Parallèlement, pour lancer une procédure, l’équipe a besoin de plaignants directement concernés par les ballons de surveillance. Fort du soutien de la population, Derechos Digitales lance un appel sur les médias sociaux pour trouver des résidents prêts à porter plainte. L’équipe trouve des plaignants pour représenter les habitants des deux municipalités. À partir de là, les organisations rédigent conjointement le recours initial et préparent les plaidoiries devant la Cour d’appel et la Cour suprême.
Pour préparer la campagne de sensibilisation, Derechos Digitales collabore étroitement avec Datos Protegidos afin d’établir une stratégie et de perfectionner le message public. Les organisations auraient pu choisir de publier ou de communiquer avec la presse de manière indépendante, mais décident de se coordonner sur les stratégies de communication avec le public et la presse. Les nombreux articles publiés par Datos Protegidos, les médias chiliens et d’autres organisations transmettent un message cohérent.

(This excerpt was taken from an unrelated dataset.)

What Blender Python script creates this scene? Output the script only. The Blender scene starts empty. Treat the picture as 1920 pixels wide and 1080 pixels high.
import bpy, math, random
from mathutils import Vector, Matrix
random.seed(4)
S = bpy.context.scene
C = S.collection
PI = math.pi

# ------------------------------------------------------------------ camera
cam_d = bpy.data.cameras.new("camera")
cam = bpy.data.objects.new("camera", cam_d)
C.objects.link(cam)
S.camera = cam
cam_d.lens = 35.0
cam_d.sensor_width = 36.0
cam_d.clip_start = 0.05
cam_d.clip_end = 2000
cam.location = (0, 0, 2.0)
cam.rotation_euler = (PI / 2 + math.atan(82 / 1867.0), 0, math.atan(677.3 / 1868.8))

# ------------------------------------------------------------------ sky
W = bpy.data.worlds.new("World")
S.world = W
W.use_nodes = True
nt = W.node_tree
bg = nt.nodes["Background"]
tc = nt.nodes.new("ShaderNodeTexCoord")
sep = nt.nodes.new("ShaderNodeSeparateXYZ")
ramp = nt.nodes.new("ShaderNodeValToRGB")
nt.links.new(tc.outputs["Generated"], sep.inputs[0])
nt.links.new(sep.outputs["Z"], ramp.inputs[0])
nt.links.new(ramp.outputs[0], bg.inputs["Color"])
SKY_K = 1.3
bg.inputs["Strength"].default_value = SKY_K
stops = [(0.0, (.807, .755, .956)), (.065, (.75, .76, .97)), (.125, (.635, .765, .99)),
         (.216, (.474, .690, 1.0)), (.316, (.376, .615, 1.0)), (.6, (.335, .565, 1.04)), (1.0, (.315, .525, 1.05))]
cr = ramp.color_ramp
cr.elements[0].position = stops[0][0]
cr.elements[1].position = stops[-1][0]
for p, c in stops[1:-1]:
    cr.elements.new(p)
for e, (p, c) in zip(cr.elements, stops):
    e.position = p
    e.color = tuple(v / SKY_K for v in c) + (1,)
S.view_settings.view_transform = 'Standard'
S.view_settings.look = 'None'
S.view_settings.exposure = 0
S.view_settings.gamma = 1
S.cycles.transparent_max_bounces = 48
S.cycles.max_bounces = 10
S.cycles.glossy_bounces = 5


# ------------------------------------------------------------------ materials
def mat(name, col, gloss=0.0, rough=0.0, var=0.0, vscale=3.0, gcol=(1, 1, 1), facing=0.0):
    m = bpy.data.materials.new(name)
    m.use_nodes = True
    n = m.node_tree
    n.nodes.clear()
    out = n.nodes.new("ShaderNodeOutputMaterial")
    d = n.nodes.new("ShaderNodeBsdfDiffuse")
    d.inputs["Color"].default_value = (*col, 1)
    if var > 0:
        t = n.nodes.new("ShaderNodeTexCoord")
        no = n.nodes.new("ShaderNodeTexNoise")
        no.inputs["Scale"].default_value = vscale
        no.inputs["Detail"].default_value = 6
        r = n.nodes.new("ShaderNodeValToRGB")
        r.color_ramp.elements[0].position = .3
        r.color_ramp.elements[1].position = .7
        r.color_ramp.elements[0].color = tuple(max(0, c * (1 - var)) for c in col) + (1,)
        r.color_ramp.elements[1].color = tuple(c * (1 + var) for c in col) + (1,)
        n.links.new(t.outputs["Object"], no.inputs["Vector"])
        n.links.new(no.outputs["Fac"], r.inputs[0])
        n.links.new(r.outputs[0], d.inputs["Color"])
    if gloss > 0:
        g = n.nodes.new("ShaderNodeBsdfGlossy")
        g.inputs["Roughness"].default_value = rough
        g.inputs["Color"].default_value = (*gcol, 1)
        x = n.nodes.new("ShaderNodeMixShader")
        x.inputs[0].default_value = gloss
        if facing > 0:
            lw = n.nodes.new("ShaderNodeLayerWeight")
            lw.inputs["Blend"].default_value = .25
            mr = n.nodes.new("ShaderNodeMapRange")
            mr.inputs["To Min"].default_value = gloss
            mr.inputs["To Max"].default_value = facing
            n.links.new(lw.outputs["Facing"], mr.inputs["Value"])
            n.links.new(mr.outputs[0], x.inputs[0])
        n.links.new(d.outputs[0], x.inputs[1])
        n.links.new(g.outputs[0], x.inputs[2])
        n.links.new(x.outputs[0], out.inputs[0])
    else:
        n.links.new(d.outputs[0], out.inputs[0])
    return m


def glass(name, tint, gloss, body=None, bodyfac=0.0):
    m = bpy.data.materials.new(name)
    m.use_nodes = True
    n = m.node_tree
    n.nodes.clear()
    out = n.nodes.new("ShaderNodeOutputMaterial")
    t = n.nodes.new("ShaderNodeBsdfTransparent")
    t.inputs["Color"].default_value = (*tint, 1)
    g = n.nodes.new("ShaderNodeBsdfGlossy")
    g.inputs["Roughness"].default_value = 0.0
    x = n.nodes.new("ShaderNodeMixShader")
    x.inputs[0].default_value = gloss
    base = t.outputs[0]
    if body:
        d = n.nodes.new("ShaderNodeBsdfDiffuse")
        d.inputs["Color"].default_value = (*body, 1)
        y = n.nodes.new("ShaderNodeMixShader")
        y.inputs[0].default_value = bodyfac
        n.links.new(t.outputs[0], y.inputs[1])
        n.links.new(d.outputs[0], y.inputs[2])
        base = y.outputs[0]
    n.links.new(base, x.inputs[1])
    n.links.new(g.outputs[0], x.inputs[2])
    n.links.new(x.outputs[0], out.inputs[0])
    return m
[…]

Bien que les informations techniques dans cette affaire ne soient pas compliquées, l’équipe de Datos Protegidos bénéficie des connaissances d’un expert interne qui contribue à un article sur les risques potentiels d’un système de surveillance technique. Il aborde notamment les questions de la collecte et de la conservation d’informations telles que les visages des personnes.

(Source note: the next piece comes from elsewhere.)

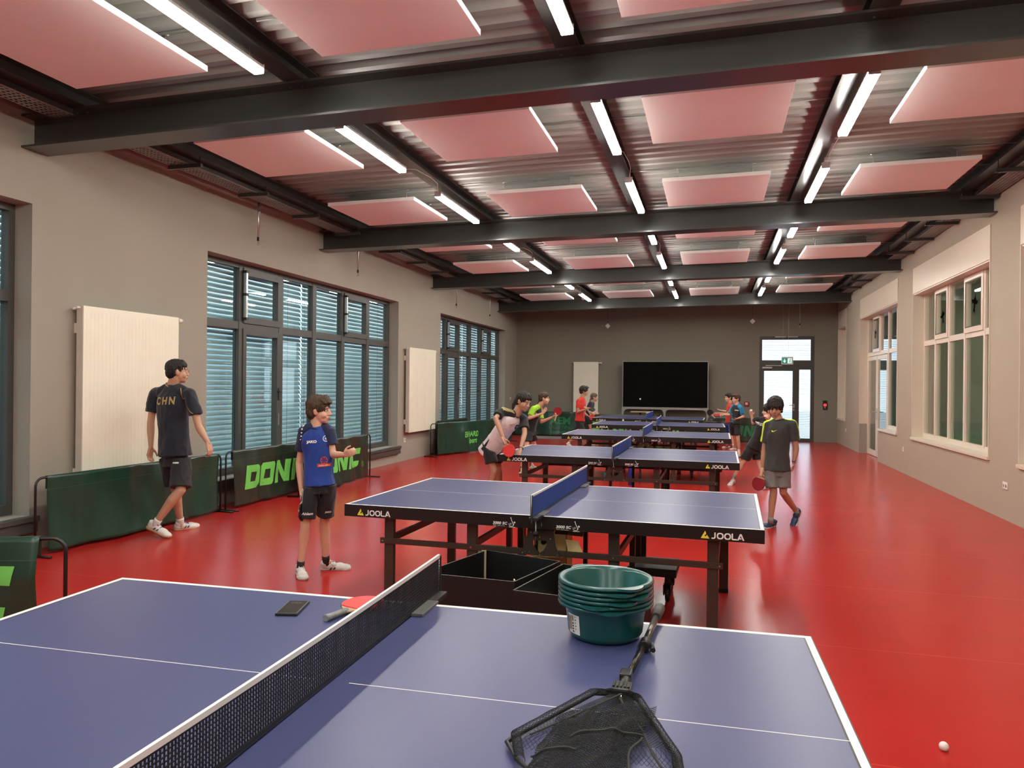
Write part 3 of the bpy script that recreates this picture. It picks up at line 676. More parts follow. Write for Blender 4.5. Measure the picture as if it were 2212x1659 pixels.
# ================================================================== table tennis tables
M_top = mat('table_blue', (.062, .072, .180), .34, var=.05, scale=1.2, bump=.02, bscale=300, spec=.5)
M_line = mat('table_white_line', (.86, .85, .80), .45, var=.02)
M_apron = mat('table_black_rim', (.008, .0075, .007), .38, var=.1)
M_leg = mat('table_bronze_steel', (.060, .042, .030), .42, metal=.25, var=.08)
M_net_black = mat('net_cord_black', (.012, .012, .016), .6, var=.1)
M_net_blue = mat('net_cord_blue', (.025, .07, .33), .6, var=.1)
M_tape = mat('net_tape_white', (.84, .84, .78), .5, var=.02)
M_print = mat('print_white', (.85, .84, .80), .5, var=.01)
M_print_y = mat('print_yellow', (.78, .72, .06), .5, var=.01)
M_rubber = mat('black_rubber', (.010, .010, .010), .6, var=.1)
M_card = mat('cardboard', (.80, .62, .28), .8, var=.06)
def glyph_word(word, h=1.):
    """wide sans capitals J O L A built as outlines, height 1; returns verts, faces, width"""
    W_ = .20; x = 0; polys = []
    for ch in word:
        if ch == 'J':
            polys.append([stroke([(x+.02, .10), (x+.34, .10), (x+.48, .16), (x+.54, .30), (x+.54, 1.0)], W_)]); x += .80
        elif ch == 'O':
            polys.append([rrect(x, 0, x+1.02, 1.0, .42, 6), rrect(x+.21, .20, x+.81, .80, .26, 6)[::-1]]); x += 1.10
        elif ch == 'L':
            polys.append([[(x, 1), (x, .16), (x+.14, 0), (x+.78, 0), (x+.78, .20), (x+.21, .20), (x+.21, 1)]]); x += .80
        elif ch == 'A':
            polys.append([[(x, 0), (x+.42, 1.0), (x+.66, 1.0), (x+1.08, 0), (x+.84, 0), (x+.54, .74), (x+.41, .40), (x+.56, .40), (x+.66, .18), (x+.30, .18), (x+.23, 0)]]); x += 1.1
    vs, fs = poly_mesh(polys)
    return [(a*h, b*h) for a, b in vs], fs, x*h
TRI = [[(0, 0), (.50, 1.0), (.62, .62), (.40, .30), (.62, .30), (.70, .50), (.98, 0)]]
def net_mesh(L, H, cell, th, sag=0.012):
    b = MB(); nx = int(L/cell); nz = int(H/cell)
    def S(u): return -sag*(1-(2*u/L)**2)
    for i in range(nx+1):
        u = -L/2+i*cell; j = .0012*math.sin(i*.9)
        b.add([(-th/2, u-th/2, S(u)), (th/2, u-th/2, S(u)), (th/2, u+th/2, S(u)), (-th/2, u+th/2, S(u)), (-th/2, u-th/2+j, H+S(u)), (th/2, u-th/2+j, H+S(u)), (th/2, u+th/2+j, H+S(u)), (-th/2, u+th/2+j, H+S(u))],
              [(0, 1, 5, 4), (1, 2, 6, 5), (2, 3, 7, 6), (3, 0, 4, 7)])
    K_ = 12
    for k in range(1, nz):
        z = k*cell
        for s in range(K_):
            a, c = -L/2+L*s/K_, -L/2+L*(s+1)/K_
            b.add([(-th/2, a, z+S(a)-th/2), (th/2, a, z+S(a)-th/2), (th/2, a, z+S(a)+th/2), (-th/2, a, z+S(a)+th/2), (-th/2, c, z+S(c)-th/2), (th/2, c, z+S(c)-th/2), (th/2, c, z+S(c)+th/2), (-th/2, c, z+S(c)+th/2)],
                  [(0, 1, 5, 4), (1, 2, 6, 5), (2, 3, 7, 6), (3, 0, 4, 7)])
    return b
def make_table(model, netmat, cell, th, sag, rim=True):
    t = thing('table_tennis_table', '', 'table', (0, 0, 0), 0, 'blue table tennis tables in a row')
    def B(name, m, f, par=None):
        b = MB(); f(b); return b.build(name, m, par or t, world=False)
    for s in (-1, 1):
        a, c = sorted((s*.0035, s*1.37))
        B('tabletop', M_top, lambda b: b.box(a, c, -.7625, .7625, .738, .760))
        def edges(b):
            e0, e1 = sorted((s*1.37, s*1.35))
            b.box(e0, e1, -.7625, .7625, .7598, .7604); q0, q1 = sorted((s*.0035, s*1.35))
            b.box(q0, q1, -.7625, -.7425, .7598, .7604); b.box(q0, q1, .7425, .7625, .7598, .7604)
        B('edge_line', M_line, edges)
        q0, q1 = sorted((s*.055, s*1.35)); B('centre_line', M_line, lambda b: b.box(q0, q1, -.0015, .0015, .7598, .7603))
        def apron(b):
            q0, q1 = sorted((s*.012, s*1.372))
            for v in (-1, 1): w0, w1 = sorted((v*.765, v*.740)); b.box(q0, q1, w0, w1, .679, .7370); b.box(q0, q1, w0*1.0008, w1*1.0008, .737, .7597)
            e0, e1 = sorted((s*1.373, s*1.345)); b.box(e0, e1, -.766, .766, .679, .7597)
            b.box(*sorted((s*.30, s*.34)), -.74, .74, .690, .7375); b.box(*sorted((s*1.0, s*1.04)), -.74, .74, .690, .7375)
        B('apron', M_apron, apron)
        for v, ou, iu in ((-.655, 1.08, .475), (.655, 1.13, .50)):
            for u, zb in ((ou, 0), (iu, 0)):
                lg = B('leg', M_leg, lambda b, u=u, v=v: b.box(s*u-.034, s*u+.034, v-.018, v+.018, .012, .70, bev=.003))
                B('leg_foot', M_rubber, lambda b, u=u, v=v: b.box(s*u-.036, s*u+.036, v-.020, v+.020, 0, .030), lg)
            y_ = v-.025 if v < 0 else v+.025
            rl = B('rail', M_leg, lambda b: b.box(*sorted((s*.12, s*(ou+.06))), y_-.008, y_+.008, .492, .530, bev=.002))
            def bolts(b):
                for u in (ou+.04, iu, .10): b.tube([(s*u, y_-.008*(1 if v < 0 else -1), .511), (s*u, y_-.013*(1 if v < 0 else -1), .511)], .006, 8)
            o = B('bolt', M_galv, bolts, rl); o['kind'] = 'stuff'
        for u in (1.10, .487): B('cross_rail', M_leg, lambda b: b.box(s*u-.012, s*u+.012, -.64, .64, .488, .534, bev=.002))
        B('chassis_plate', M_rubber, lambda b: b.box(*sorted((s*.44, s*.80)), .22, .60, .185, .245, bev=.004))
        [B('strut', M_leg, lambda b, v=v: b.box(*sorted((s*.46, s*.50)), v, v+.04, .23, .70)) for v in (.20, .55)]
        for v in (.25, .55):
            c = B('caster', M_rubber, lambda b: (b.tube([(s*.735, v, .10), (s*.735, v, .21)], .020, 12), b.box(s*.735-.028, s*.735-.020, v-.03, v+.035, .055, .13), b.box(s*.735+.020, s*.735+.028, v-.03, v+.035, .055, .13), b.box(s*.735-.03, s*.735+.03, v+.02, v+.085, .105, .118)))
            B('wheel', M_rubber, lambda b: b.lathe([(0, -.016), (.052, -.016), (.060, -.010), (.060, .010), (.052, .016), (0, .016)], 24, Matrix.Translation((s*.735, v+.02, .060)) @ Matrix.Rotation(R_(90), 4, 'Y')), c)
    # folding mechanism plates at the middle, near and far
    for v in (-.69, .69):
        out = [(-.135, .492), (.135, .492), (.105, .56), (.082, .679), (-.082, .679), (-.088, .615), (-.118, .598), (-.100, .578), (-.110, .545)]
        sh = [(-.045, .590), (.045, .590), (.044, .560), (.025, .528), (0, .510), (-.025, .528), (-.044, .560)]
        vs, fs = poly_mesh([[out, sh[::-1]]]); n = len(vs); V3 = [(x, v-.003, z) for x, z in vs]+[(x, v+.003, z) for x, z in vs]
        F = fs+[tuple(i+n for i in f[::-1]) for f in fs]; k = len(out); m_ = len(sh)
        F += [(i, (i+1) % k, (i+1) % k+n, i+n) for i in range(k)]+[(k+i, k+(i+1) % m_, k+(i+1) % m_+n, k+i+n) for i in range(m_)]
        br = B('centre_bracket', M_leg, lambda b: b.add(V3, F))
        o = B('bolt', M_galv, lambda b: [b.tube([(x, v-.003*(1 if v < 0 else -1), z), (x, v-.008*(1 if v < 0 else -1), z)], .005, 8) for x, z in ((-.115, .505), (-.07, .512), (0, .498), (.115, .503), (0, .612), (.07, .605), (-.06, .64))], br); o['kind'] = 'stuff'
    B('mechanism', M_rubber, lambda b: (b.box(-.05, .05, -.60, .60, .62, .66), b.tube([(0, -.6, .56), (0, .6, .56)], .018, 10), b.box(-.10, -.07, -.45, -.41, .06, .62), b.box(.07, .10, .41, .45, .06, .62)))
    for v in (-.43, .43): B('wheel', M_rubber, lambda b: b.lathe([(0, -.016), (.05, -.016), (.058, 0), (.05, .016), (0, .016)], 20, Matrix.Translation(((-.085 if v < 0 else .085), v, .058)) @ Matrix.Rotation(R_(90), 4, 'Y')))
    # net set
    L = 1.80; H = .142
    nt = net_mesh(L, H, cell, th, sag).build('net', netmat, None, world=False, fix=False)
    nt.parent = t; nt.location = (0, 0, .766+sag); nt['kind'] = 'stuff'
    K_ = 24; top = []; bot = []
    for i in range(K_+1):
        u = -L/2+L*i/K_; z = .766+H-sag*(1-(2*u/L)**2)+sag; top.append((0, u, z))
    def tape(b):
        for a, c in zip(top, top[1:]):
            b.add([(-.0035, a[1], a[2]-.010), (.0035, a[1], a[2]-.010), (.0045, a[1], a[2]+.004), (-.0045, a[1], a[2]+.004), (-.0035, c[1], c[2]-.010), (.0035, c[1], c[2]-.010), (.0045, c[1], c[2]+.004), (-.0045, c[1], c[2]+.004)], [(0, 1, 5, 4), (1, 2, 6, 5), (2, 3, 7, 6), (3, 0, 4, 7)])
    B('net_tape', M_tape, tape)
    B('lower_cord', M_net_black, lambda b: b.box(-.003, .003, -L/2, L/2, .766, .777))
    for v in (-1, 1):
        yv = v*(L/2+.006)
        p_ = B('net_post', M_rubber, lambda b: (b.box(-.007, .007, yv-.006, yv+.006, .735, .912, bev=.002), b.box(-.02, .035, *sorted((v*.775, yv)), .752, .772, bev=.004), b.box(-.012, .03, v*.775-.012, v*.775+.012, .68, .77, bev=.004)))
        B('clamp_plate', mat('net_clamp_grey', (.14, .14, .135), .4, metal=.3), lambda b: b.box(-.018, .045, *sorted((v*.60, v*.775)), .7605, .772, bev=.003), p_)
        B('screw', M_galv, lambda b: (b.tube([(0, v*.80, .585), (0, v*.80, .74)], .0035, 6), b.tube([(0, yv-.004, .74), (0, yv-.004, .915)], .003, 6)), p_)
        B('knob', M_rubber, lambda b: b.lathe([(0, 0), (.017, .002), (.019, .02), (.01, .03), (0, .03)], 16, Matrix.Translation((0, v*.80, .64))), p_)
    # lettering on the long sides
    for v, X in ((-1, (1, 0, 0)), (1, (-1, 0, 0))):
        org = lambda u: (u*(-v), v*.7662, .690)
        for u in (-1.275, 1.01):
            vs, fs, w_ = glyph_word('JOOLA', .0385)
            decal('lettering', (vs, fs), org(u+.062), X, (0, 0, 1), M_print, t, off=.0008)
            tv, tf = poly_mesh([TRI]); decal('logo_triangle', ([(a*.052, c*.046) for a, c in tv], tf), org(u), X, (0, 0, 1), M_print_y, t, off=.0008)
        for u in (-.225, .195):
            vf = text_mesh(model, .024, .0009, .15, 1.12, 1.05); decal('model_number', vf, (org(u-.024)[0], v*.7662, .700), X, (0, 0, 1), M_print, t, off=.0008)
            e = [[stroke([(.062+.017*math.cos(R_(q)), .0+.017*math.sin(R_(q))) for q in range(170, 371, 25)], .0028)], [stroke([(.045, -.021), (.088, -.021)], .003)], [stroke([(.060, .034), (.064, .020), (.072, .006), (.076, -.012)], .004)], [[(.083+.006*math.cos(R_(q)), .010+.006*math.sin(R_(q))) for q in range(0, 360, 45)]], [[(.058+.004*math.cos(R_(q)), .038+.004*math.sin(R_(q))) for q in range(0, 360, 60)]], [stroke([(.055, -.006), (.055, .006)], .002)], [stroke([(.061, -.006), (.061, .006)], .002)]]
            decal('emblem', poly_mesh(e), (org(u-.008)[0], v*.7662, .700), X, (0, 0, 1), M_print, t, off=.0008)
            decal('small_print', text_mesh('PRO  table tennis', .009, .0, 0, 1.2), (org(u-.030)[0], v*.7662, .6845), X, (0, 0, 1), M_print, t, off=.0008)
        for q in (1,):
            vs, fs, w_ = glyph_word('JOOLA', .020); decal('lettering', (vs, fs), (.0302, v*.775-.012, .700) if v > 0 else (.0302, v*.775-.010, .700), (0, 1, 0), (0, 0, 1), M_print, t, off=.0006)
    return t
TABLES = [(-2.3802, 1.0905, .0224), (-2.4419, 4.6479, -.0256), (-2.4525, 8.5084, -.0105), (-2.4582, 12.3268, -.0069), (-2.4876, 15.7147, .0152), (-2.9583, 18.7873, -.0182)]
TLAB = ['front blue table with a black net, tubs and a landing net on it', 'blue table with blue net beside the black cartons, second in the row', 'blue table under the hand of the player in white, third in the row', 'fourth blue table in the row, between the lime-sleeved girl and the one in white', 'fifth blue table in the row, ending at the boy with blue sleeves', 'last blue table in the row, shifted left before the big screen']
TB = []
def place(t, i):
    x, y, a = TABLES[i]; c, s = math.cos(a), math.sin(a)
    loc = (x+1.37*c-.7625*s, y+1.37*s+.7625*c, 0)
    t.location = loc; t.rotation_euler = (0, 0, a); t['label'] = TLAB[i]; MW[t.name] = Matrix.Translation(loc) @ Matrix.Rotation(a, 4, 'Z'); TB.append(t)
tA = make_table('3000 SC', M_net_black, .0106, .0029, .006); place(tA, 0)
tB = make_table('3000 SC', M_net_blue, .0075, .0042, .003); place(tB, 1)
tC = make_table('2000 SC', M_net_blue, .0095, .0060, .003); place(tC, 2)
for i in (3, 4, 5): place(dup(tC), i)
def ontable(i, u, v, z=.7606): return MW[TB[i].name] @ Vector((u, v, z))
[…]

Après l’interdiction par la Cour d’appel de l’utilisation des ballons, l’équipe aguerrie de Derechos Digitales comprend l’importance de créer des images positives et partageables pour que le public crée un lien positif avec l’affaire. Un graphiste interne à l’organisation conçoit cette illustration amusante de chatons qui frappent dans les ballons de surveillance pour promouvoir la campagne et impliquer le public. Cette image, publiée avec toutes les communications écrites relatives à l’affaire a renforcé le message général autour des objectifs de l’équipe.
Leçons tirées
Les collaborations s’avèrent essentielles pour cette campagne, et ce pour plusieurs raisons. De nombreux acteurs remarquent que si les organisations impliquées avaient agi seules, elles n’auraient pas eu la capacité de mener la campagne. Certains relèvent que les procès sont coûteux et longs, donc difficiles à budgétiser. Pour planifier en conséquence, chaque organisation a eu besoin des connaissances et du soutien des autres.

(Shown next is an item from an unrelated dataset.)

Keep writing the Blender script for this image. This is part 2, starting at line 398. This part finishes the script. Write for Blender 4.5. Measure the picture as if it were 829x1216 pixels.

Bien que la Cour suprême du Chili autorise en définitive les municipalités à utiliser les ballons de surveillance, sous certaines conditions, cette décision ne représente pas un échec pour la campagne. D’une part, l’affaire a attiré l’attention du grand public sur la question de la surveillance et a soulevé des questions relatives à l’incidence des nouvelles technologies sur les droits fondamentaux.
L’affaire a également positionné ces organisations dans le paysage des défenseurs des droits numériques fondamentaux au Chili. Désormais, lorsque le sujet des ballons ou des drones de surveillance est abordé au Chili, la presse sollicite d’abord ce noyau d’organisations pour commenter la question. Sur le plan de la procédure, l’affaire a également renforcé les mécanismes de collaboration et préparé les organisations aux campagnes à suivre. La structure de chacune des équipes est restée inchangée ; aucun membre ou organisation centrale n’a pris l’initiative de coordonner les actions des autres. Au contraire, les équipes communiquent fréquemment et font confiance aux autres pour agir dans l’intérêt général de la campagne.
Dans l’ensemble, malgré la défaite devant la justice, la visibilité de la campagne pourrait inspirer d’autres organisations locales à envisager un contentieux stratégique en matière de défense des droits humains.
« Je suis très fière, car c’était le premier grand débat sur la vie privée dans notre pays. Ce fut couteux, long, difficile et épuisant, mais cela en valait la peine. Nous ne sommes plus invisibles. », conclut Romina Garrido, directrice générale de Datos Protegidos.